Just three days into the year, those hopes were in tatters. AC Milan's Kevin-Prince Boateng was subjected to abuse so vicious during a friendly match against Pro Patria that he kicked the ball into the stands, tore his shirt off and walked off the pitch in protest.
Everyone from Sepp Blatter downwards joined in the chorus of voices decrying the racists. The mayor of Pro Patria announced that they would sue the fans responsible for ruining the friendly match just 26 minutes in.
There have been efforts to tackle the problem: in the FA has launched a task force to look at ways of tackling racism - with referees such as Howard Webb asked for their opinions and suggestions about how to act when chanting begins – and even a smartphone app making it easier for fans and players to report instances of racism in the game. UEFA has also come down hard at times on clubs whose fans have been found guilty of racist chanting, with CSKA Moscow, Dinamo Moscow and Lazio among those handed fines and forced to play in empty stadiums as punishment.
Yet for every step forward, there is a step back: Paul Elliott (pictured above), a former Chelsea star who has been awarded the CBE for his work tackling discrimination in English football, was forced to resign from his prominent position at the FA after he called a former business associate a "n*****" in a text message. And then there was UEFA which - despite a statement insisting that the fight against discrimination is a "high priority", and that they will enforce a "zero-tolerance" policy – drastically softened its sanctions against Lazio after an appeal. That despite the fact that the chanting aimed at Legia Warsaw players was just the latest in a string of appalling racist incidents perpetrated by the club's far-right fans, who have targeted fans and players from Juventus, Tottenham and Borussia Moenchengladbach in the previous year.

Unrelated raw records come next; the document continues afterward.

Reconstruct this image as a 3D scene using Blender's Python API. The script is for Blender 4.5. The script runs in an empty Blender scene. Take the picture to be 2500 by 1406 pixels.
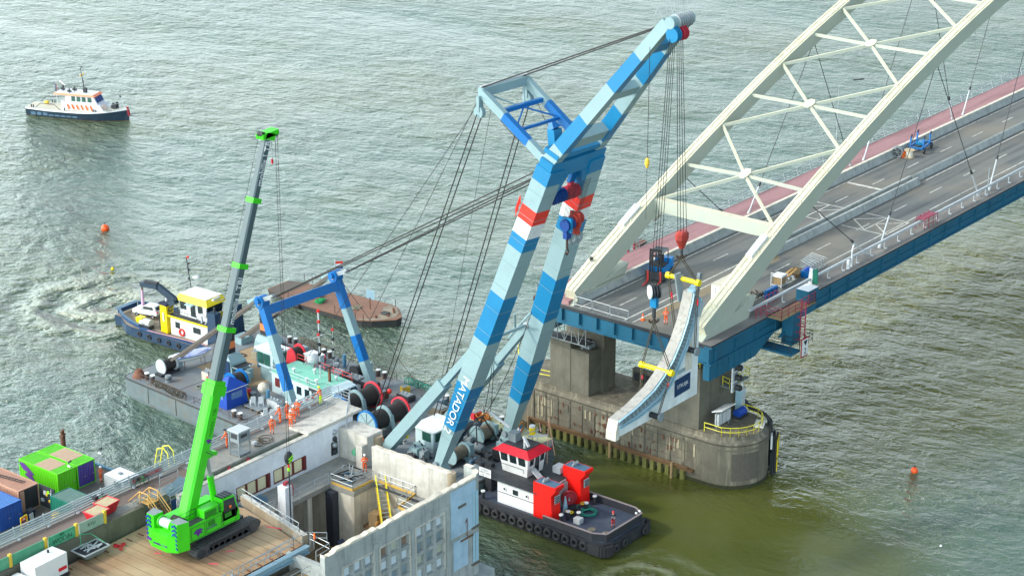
import bpy, bmesh, math, random
from mathutils import Vector as V3, Matrix
random.seed(7)
S = bpy.context.scene; COL = S.collection
R_ = math.radians
# ---------------------------------------------------------------- camera (drone, 103 m above the river, pitched 20.5 deg)
FPX, CX, CY, PITCH, AZ, CH = 5200.0, 1250.0, 703.0, R_(20.5), R_(38.5), 103.0
cF = V3((math.cos(AZ)*math.cos(PITCH), math.sin(AZ)*math.cos(PITCH), -math.sin(PITCH)))
cR = V3((math.sin(AZ), -math.cos(AZ), 0)); cU = cR.cross(cF); cC = V3((0, 0, CH))
cam = bpy.data.objects.new('camera', bpy.data.cameras.new('camera')); COL.objects.link(cam)
cam.data.sensor_width = 36; cam.data.lens = FPX/2500*36; cam.data.clip_start = 1; cam.data.clip_end = 9000
m = Matrix((cR, cU, -cF)).transposed().to_4x4(); m.translation = cC; cam.matrix_world = m
S.camera = cam
# ---------------------------------------------------------------- light
SUN_EL, SUN_AZ = R_(36), R_(142)      # azimuth from +X
SKY_SIDE, HAZE_COL = 1.0, (5.9, 7.0, 7.2, 1)
w = bpy.data.worlds.new('World'); S.world = w; w.use_nodes = True
nt = w.node_tree; bg = nt.nodes['Background']
sky = nt.nodes.new('ShaderNodeTexSky'); sky.sky_type = 'NISHITA'; sky.sun_disc = False
sky.sun_elevation = SUN_EL; sky.sun_rotation = R_(90) - SUN_AZ; sky.air_density = 1.0; sky.dust_density = 3.0; sky.ozone_density = 1.0
# thin bright haze over the clear sky: stronger near the horizon and on the sun's side, broken by soft cloud
def wn(t, **k):
    q = nt.nodes.new(t)
    for a_, v_ in k.items(): setattr(q, a_, v_)
    return q
def wm(op, a_, b_):
    q = wn('ShaderNodeMath', operation=op)
    for i_, v_ in enumerate((a_, b_)):
        if isinstance(v_, (int, float)): q.inputs[i_].default_value = v_
        else: nt.links.new(v_, q.inputs[i_])
    return q.outputs[0]
tcw = wn('ShaderNodeTexCoord'); dotn = wn('ShaderNodeVectorMath', operation='DOT_PRODUCT'); nt.links.new(tcw.outputs['Generated'], dotn.inputs[0]); dotn.inputs[1].default_value = (math.cos(SUN_AZ), math.sin(SUN_AZ), 0)
sep = wn('ShaderNodeSeparateXYZ'); nt.links.new(tcw.outputs['Generated'], sep.inputs[0])
el = wn('ShaderNodeMapRange'); nt.links.new(sep.outputs[2], el.inputs[0]); el.inputs[1].default_value = .05; el.inputs[2].default_value = .7; el.inputs[3].default_value = 2.3; el.inputs[4].default_value = .32
cn = wn('ShaderNodeTexNoise'); cn.inputs['Scale'].default_value = 2.5; cn.inputs['Detail'].default_value = 5; nt.links.new(tcw.outputs['Generated'], cn.inputs[0])
hz = wm('MULTIPLY', wm('MULTIPLY', wm('ADD', wm('MULTIPLY', dotn.outputs['Value'], SKY_SIDE), 1.), el.outputs[0]), wm('ADD', wm('MULTIPLY', cn.outputs[0], .6), .7))
hm = wn('ShaderNodeMix', data_type='RGBA', blend_type='MULTIPLY'); hm.inputs[0].default_value = 1; hm.inputs[6].default_value = HAZE_COL; nt.links.new(hz, hm.inputs[7])
ad = wn('ShaderNodeMix', data_type='RGBA', blend_type='ADD'); ad.inputs[0].default_value = 1; nt.links.new(sky.outputs[0], ad.inputs[6]); nt.links.new(hm.outputs[2], ad.inputs[7])
nt.links.new(ad.outputs[2], bg.inputs[0]); bg.inputs[1].default_value = 0.13
sl = bpy.data.lights.new('sun', 'SUN'); sl.energy = 1.75; sl.angle = R_(4); sl.color = (1, .94, .84)
sun = bpy.data.objects.new('sun', sl); COL.objects.link(sun)
sd = V3((math.cos(SUN_AZ)*math.cos(SUN_EL), math.sin(SUN_AZ)*math.cos(SUN_EL), math.sin(SUN_EL)))
sun.rotation_euler = sd.to_track_quat('Z', 'Y').to_euler(); sun.location = (0, 0, 200)
S.view_settings.view_transform = 'Standard'; S.view_settings.look = 'None'; S.view_settings.gamma = 1
S.view_settings.exposure = 0.3
# ---------------------------------------------------------------- surveying helpers: a sight line met with a real plane
def ray(x, y): return cF + cR*((x-CX)/FPX) - cU*((y-CY)/FPX)
def gz(x, y, z=0.): d = ray(x, y); return cC + d*((z-CH)/d.z)
def gy(x, y, Y): d = ray(x, y); return cC + d*(Y/d.y)
def gx(x, y, X): d = ray(x, y); return cC + d*(X/d.x)
def gp(x, y, P, n): d = ray(x, y); n = V3(n); return cC + d*((V3(P)-cC).dot(n)/d.dot(n))
def py(P): d = V3(P)-cC; return CY - FPX*d.dot(cU)/d.dot(cF)
def lerp(a, b, t): return V3(a)*(1-t) + V3(b)*t
def tpy(a, b, y):                      # parameter on the line a-b that is seen at height y
    lo, hi = -.3, 1.3; s = py(lerp(a, b, hi)) > py(lerp(a, b, lo))
    for _ in range(40):
        mid = (lo+hi)/2
        if (py(lerp(a, b, mid)) < y) == s: lo = mid
        else: hi = mid
    return lo
# ---------------------------------------------------------------- materials
MC = {}
def hx(h): 
    c = [int(h[i:i+2], 16)/255 for i in (0, 2, 4)]
    return tuple((x/12.92 if x <= .04045 else ((x+.055)/1.055)**2.4) for x in c)
def mat(name, col, rough=.5, metal=0., var=.12, scale=1.5, dirt=None, damt=.35, dscale=.6, bump=0., bscale=8., stretch=(1,1,1), emit=None):
    if name in MC: return MC[name]
    if isinstance(col, str): col = hx(col)
    m = bpy.data.materials.new(name); m.use_nodes = True; MC[name] = m
    n, l = m.node_tree.nodes, m.node_tree.links; b = n['Principled BSDF']
    b.inputs['Roughness'].default_value = rough; b.inputs['Metallic'].default_value = metal
    tc = n.new('ShaderNodeTexCoord'); mp = n.new('ShaderNodeMapping'); l.new(tc.outputs['Object'], mp.inputs[0]); mp.inputs['Scale'].default_value = stretch
    no = n.new('ShaderNodeTexNoise'); no.inputs['Scale'].default_value = scale; no.inputs['Detail'].default_value = 6; no.inputs['Roughness'].default_value = .65
    l.new(mp.outputs[0], no.inputs[0])
    cr = n.new('ShaderNodeValToRGB'); cr.color_ramp.elements[0].position = .3; cr.color_ramp.elements[1].position = .7
    cr.color_ramp.elements[0].color = tuple(max(0, c*(1-var)) for c in col)+(1,); cr.color_ramp.elements[1].color = tuple(min(1, c*(1+var)) for c in col)+(1,)
    l.new(no.outputs[0], cr.inputs[0]); out = cr.outputs[0]
    if dirt:
        if isinstance(dirt, str): dirt = hx(dirt)
        n2 = n.new('ShaderNodeTexNoise'); n2.inputs['Scale'].default_value = dscale; n2.inputs['Detail'].default_value = 9; n2.inputs['Roughness'].default_value = .72; l.new(mp.outputs[0], n2.inputs[0])
        r2 = n.new('ShaderNodeValToRGB'); r2.color_ramp.elements[0].position = .5; r2.color_ramp.elements[1].position = .72; l.new(n2.outputs[0], r2.inputs[0])
        mu = n.new('ShaderNodeMath'); mu.operation = 'MULTIPLY'; mu.inputs[1].default_value = damt; l.new(r2.outputs[0], mu.inputs[0])
        mx = n.new('ShaderNodeMix'); mx.data_type = 'RGBA'; l.new(mu.outputs[0], mx.inputs[0]); l.new(out, mx.inputs[6]); mx.inputs[7].default_value = tuple(dirt)+(1,); out = mx.outputs[2]
    l.new(out, b.inputs['Base Color'])
    if bump:
        n3 = n.new('ShaderNodeTexNoise'); n3.inputs['Scale'].default_value = bscale; n3.inputs['Detail'].default_value = 5; l.new(mp.outputs[0], n3.inputs[0])
        bp = n.new('ShaderNodeBump'); bp.inputs['Strength'].default_value = bump; bp.inputs['Distance'].default_value = .1; l.new(n3.outputs[0], bp.inputs['Height']); l.new(bp.outputs[0], b.inputs['Normal'])
    if emit: b.inputs['Emission Color'].default_value = tuple(col)+(1,); b.inputs['Emission Strength'].default_value = emit
    return m
def M(name): return MC[name]
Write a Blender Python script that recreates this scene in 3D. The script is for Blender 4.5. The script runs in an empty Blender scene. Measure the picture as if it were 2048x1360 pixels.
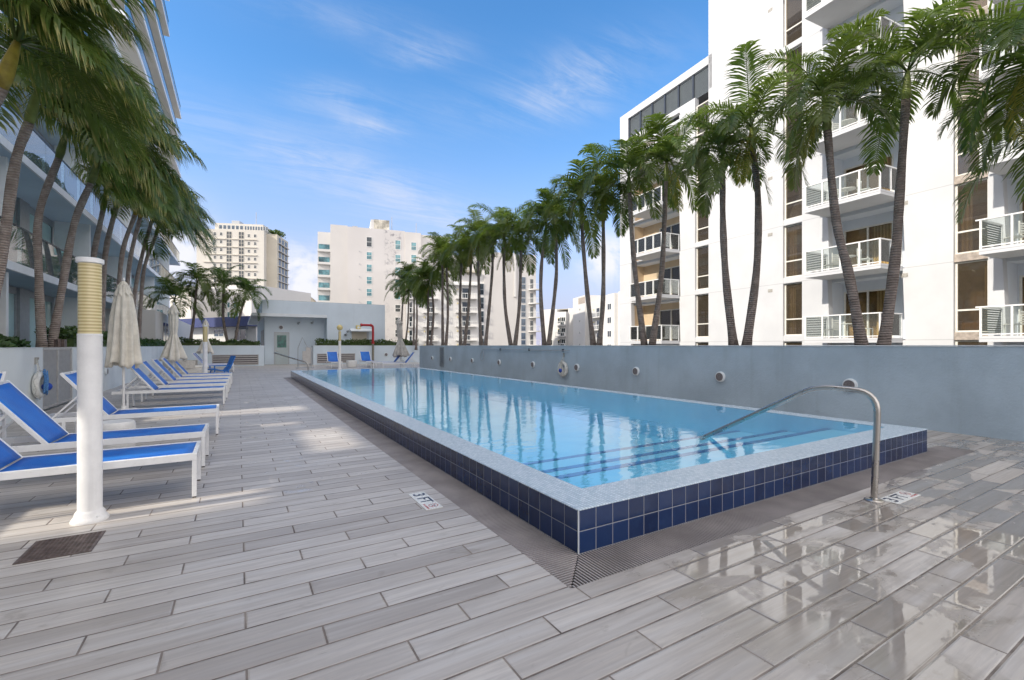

It's all unutterably depressing stuff. A look through Eurosport's records reveals almost a story a day about some new racist incident or other in the game, something which leads to the worst possible knock-on effect of the lot: the righteous anger that must fuel anti-racism efforts is slowly being eroded, and replaced by the indifference born out of sheer news fatigue. The red herrings don't help: the craziness over Roy Hodgson's famously ill-advised and poorly explained "feed the monkey" joke at half-time during an England match, or Adrian Chiles getting hauled over the coals for referring to the fact that the builders currently working on his home were Polish.
Discrimination in the game is anything but funny, yet the the indifference and resignation that has been bred by a constant string of incidents led to one of the most surprising twists of all: the moment when a man who should know better – John Barnes – to suggest that it is "pointless and ridiculous" to worry about well-paid footballers getting abused.
Yes, there are far bigger issues in the fight against racism than occasional abuse of players. But as this very website argued in the wake of Barnes's words, to say that it tackling racism in the game is meaningless is to underestimate the power of sport, and a failure to realise sport's potential to take a lead in society.
Nelson Mandela always credited sport as one of the key factors in South Africa's emergence: the boycotts were instrumental in undermining the Apartheid system, while South Africa's subsequent successes as the newly-created Rainbow Nation were critical in healing the wounds of the nation. If sport has the power to help transform such a bitterly divided nation as South Africa in the 1990s, then surely it is part of the solution for the ills of Britain in the 2010s.